A sponsoring company that requires marketing content from an OSS project does not show that he cares about open source but that he accepts different kinds of compensation. When I have to provide marketing content, I try to see it as an opportunity to promote the Jenkins project but it’s a distraction from the project goals.

Fortunately enough, most Jenkins infrastructure sponsors don’t fall into this category.

Offering:

Companies sponsor by providing access to their offering in many different ways.
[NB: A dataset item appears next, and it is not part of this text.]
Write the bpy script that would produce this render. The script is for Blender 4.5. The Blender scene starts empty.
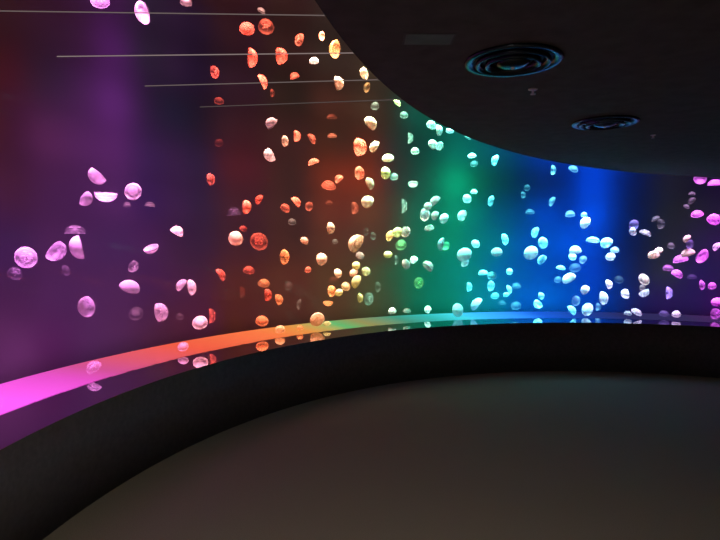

In the first approach, the sponsor doesn’t bother about money, they give you full access to everything for an unlimited or specific amount of time. That’s the easiest scenario but also a dangerous one. You create unknown vendor lock-in with the sponsor. It can be hard to evaluate the cost and you end up using services that you would have not used otherwise because it’s expensive but in your case it’s free so why not using. Then one day, the sponsor priorities change, and instead, they send a bill. It’s not pleasant and forces you to re-evaluate the project prioritizes.

In the second approach, the sponsor gives you a budget that you can use through their services offering. That’s the one I prefer as I know how and why I am using a dedicated service. It’s also valuable information when you do a budget risk assessment. If the sponsoring budget is not high enough, you may struggle during months with a lot of activities like October or March which can be mitigated with a yearly budget.

More globally, it’s important to regularly think about a backup solution, what would happen if sponsoring end abruptly?

! Don’t forget those free services that everybody uses because it’s free. Nothing last forever and they are many examples of this.

One condition that I almost immediately decline is "exclusivity". Some sponsors ask it but an OSS project has huge inertia, with limited access to money. So it usually takes time to switch between different solutions.

Period:

I found this topic the most challenging and the most unpredictable one.

Every sponsorship plan has different rules here. It goes from: "No engagement, the contract can end at any moment" to "We’ll re-evaluate the contract in three years". While I understand that companies don’t want to engage in providing free access to unlimited resources for an unlimited amount of time. On the other side, it can take a significant amount of time to migrate between different solutions. And it’s frustrating to have to replace or remove something that works great just because the sponsor has "budget constraint". They are way more interesting challenges to solve than migrating something that works well.

For each sponsorship plan, I evaluate

  • How useful this sponsorship plan would be for the project

  • What would it cost to the project to use something else?

  • How long will it take for the project to move to something else?

  • How much effort will it take to the project to maintain the sponsoring relation?

  • What is the risk for the sponsor to stop sponsoring?

  • How trustable the sponsor is?

I usually prefer sponsorship contracts that are automatically renewed yearly and longer periods for cloud vendors but it’s not always possible

Conclusion

The Jenkins project has up to 10 years old sponsors and infrastructure evolved a lot since then. Sponsoring companies aren’t evils, many things would not have been possible without them, but they aren’t angels neither. Each sponsorship has an associated hidden cost that you’ll have to pay either today or tomorrow. You’ll better have to identify it today than tomorrow.

Working on the sustainability of an open-source project like Jenkins is challenging, sometimes exhausting, but rewarding.